++++ Data excerpt
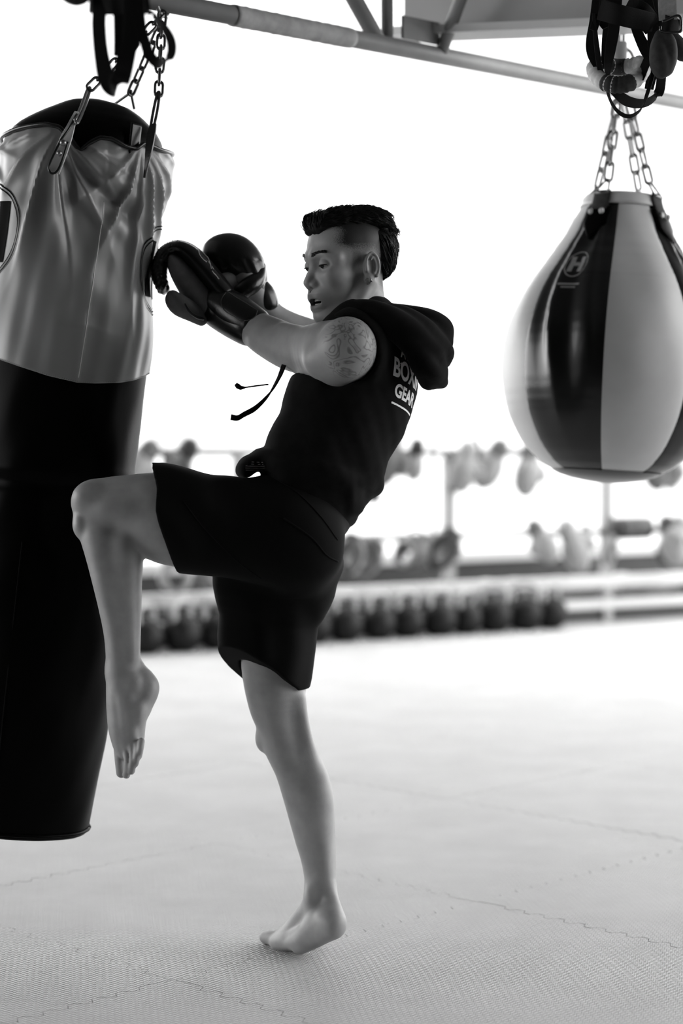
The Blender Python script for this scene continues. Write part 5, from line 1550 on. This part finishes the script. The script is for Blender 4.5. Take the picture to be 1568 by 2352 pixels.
rb_([(1450, -150, .0), (1478, 10, .0), (1496, 40, .0)], .014, X1)
rb_([(1526, -150, -.03), (1532, 10, -.05), (1534, 46, -.05)], .040, X1, m='patch', nm='grey_tag')
rb_([(1514, 44, -.03), (1532, 56, -.05), (1556, 60, -.04), (1562, 50, -.03)], [.03, .036, .032, .02], (.1, -.3, 1), nm='webbing_wrap')
link('buckle', tube_mesh('buckle', Pp([(1520, 50, -.06), (1558, 36, -.06), (1564, 62, -.06), (1558, 74, -.06), (1520, 72, -.06), (1516, 60, -.06)], QD), .003, 8, 40), M['dark_steel'], tr_)
# foam grips and the taped ring handle
fg = Field(np.array(tuple(P(1480, 200, QD))) - .12, np.array(tuple(P(1600, 50, QD))) + .12, .003)
fg.tube([ST(1516, 84, QD - .03, 15, 15), ST(1514, 110, QD - .05, 22, 22), ST(1517, 140, QD - .06, 26, 26), ST(1519, 158, QD - .06, 22, 24), ST(1519, 166, QD - .06, 12, 14)], k=0)
fg.tube([(P(1522, 80, QD - .03), .014, .014), (P(1536, 100, QD - .05), .016, .02), (P(1540, 135, QD - .06), .014, .02), (P(1534, 160, QD - .06), .012, .016)], k=.006)
field_part('foam_grip', fg, M['foam'], tr_)
fg = Field(np.array(tuple(P(1520, 200, QD))) - .12, np.array(tuple(P(1640, 50, QD))) + .12, .0035)
fg.tube([ST(1545, 88, QD + .01, 16, 16), ST(1556, 105, QD + .01, 20, 20), ST(1566, 124, QD + .01, 17, 18), ST(1576, 128, QD + .01, 12, 12)], k=0)
field_part('foam_grip', fg, M['foam'], tr_)
rp = [(1364, 160, .02), (1372, 178, -.01), (1392, 190, -.04), (1418, 195, -.05), (1446, 190, -.05), (1466, 176, -.03), (1478, 155, .02), (1470, 146, .06), (1446, 152, .09), (1418, 154, .10), (1388, 150, .08), (1368, 152, .05)]
pts = cr(Pp(rp + [rp[0]], QD), 90)
link('taped_ring', mesh_py('taped_ring', *tube_vf([tuple(p) for p in pts[:-1]] + [tuple(pts[0])], [.0165 + .0018 * math.sin(i * 1.7) + .0008 * random.random() for i in range(90)], 14)), M['tape_white'], tr_)
i0, i1 = 14, 32
link('dark_tape_band', mesh_py('dark_tape_band', *tube_vf([tuple(p) for p in pts[i0:i1]], [.0188 + .0012 * math.sin(i * 2.1) for i in range(i1 - i0)], 14)), M['foam'], tr_)
link('dark_tape_band', mesh_py('dark_tape_band', *tube_vf([tuple(p) for p in pts[62:74]], [.0186] * 12, 14)), M['foam'], tr_)
rb_([(1468, 184, -.05), (1478, 158, -.04), (1490, 130, -.02)], [.020, .022, .024], (1, -.3, .4))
++++++++
Exercise instructions:
Leave out the pictures and retype every line above exactly.

Answer to the problem:
The Blender Python script for this scene continues. Write part 5, from line 1550 on. This part finishes the script. The script is for Blender 4.5. Take the picture to be 1568 by 2352 pixels.
rb_([(1450, -150, .0), (1478, 10, .0), (1496, 40, .0)], .014, X1)
rb_([(1526, -150, -.03), (1532, 10, -.05), (1534, 46, -.05)], .040, X1, m='patch', nm='grey_tag')
rb_([(1514, 44, -.03), (1532, 56, -.05), (1556, 60, -.04), (1562, 50, -.03)], [.03, .036, .032, .02], (.1, -.3, 1), nm='webbing_wrap')
link('buckle', tube_mesh('buckle', Pp([(1520, 50, -.06), (1558, 36, -.06), (1564, 62, -.06), (1558, 74, -.06), (1520, 72, -.06), (1516, 60, -.06)], QD), .003, 8, 40), M['dark_steel'], tr_)
# foam grips and the taped ring handle
fg = Field(np.array(tuple(P(1480, 200, QD))) - .12, np.array(tuple(P(1600, 50, QD))) + .12, .003)
fg.tube([ST(1516, 84, QD - .03, 15, 15), ST(1514, 110, QD - .05, 22, 22), ST(1517, 140, QD - .06, 26, 26), ST(1519, 158, QD - .06, 22, 24), ST(1519, 166, QD - .06, 12, 14)], k=0)
fg.tube([(P(1522, 80, QD - .03), .014, .014), (P(1536, 100, QD - .05), .016, .02), (P(1540, 135, QD - .06), .014, .02), (P(1534, 160, QD - .06), .012, .016)], k=.006)
field_part('foam_grip', fg, M['foam'], tr_)
fg = Field(np.array(tuple(P(1520, 200, QD))) - .12, np.array(tuple(P(1640, 50, QD))) + .12, .0035)
fg.tube([ST(1545, 88, QD + .01, 16, 16), ST(1556, 105, QD + .01, 20, 20), ST(1566, 124, QD + .01, 17, 18), ST(1576, 128, QD + .01, 12, 12)], k=0)
field_part('foam_grip', fg, M['foam'], tr_)
rp = [(1364, 160, .02), (1372, 178, -.01), (1392, 190, -.04), (1418, 195, -.05), (1446, 190, -.05), (1466, 176, -.03), (1478, 155, .02), (1470, 146, .06), (1446, 152, .09), (1418, 154, .10), (1388, 150, .08), (1368, 152, .05)]
pts = cr(Pp(rp + [rp[0]], QD), 90)
link('taped_ring', mesh_py('taped_ring', *tube_vf([tuple(p) for p in pts[:-1]] + [tuple(pts[0])], [.0165 + .0018 * math.sin(i * 1.7) + .0008 * random.random() for i in range(90)], 14)), M['tape_white'], tr_)
i0, i1 = 14, 32
link('dark_tape_band', mesh_py('dark_tape_band', *tube_vf([tuple(p) for p in pts[i0:i1]], [.0188 + .0012 * math.sin(i * 2.1) for i in range(i1 - i0)], 14)), M['foam'], tr_)
link('dark_tape_band', mesh_py('dark_tape_band', *tube_vf([tuple(p) for p in pts[62:74]], [.0186] * 12, 14)), M['foam'], tr_)
rb_([(1468, 184, -.05), (1478, 158, -.04), (1490, 130, -.02)], [.020, .022, .024], (1, -.3, .4))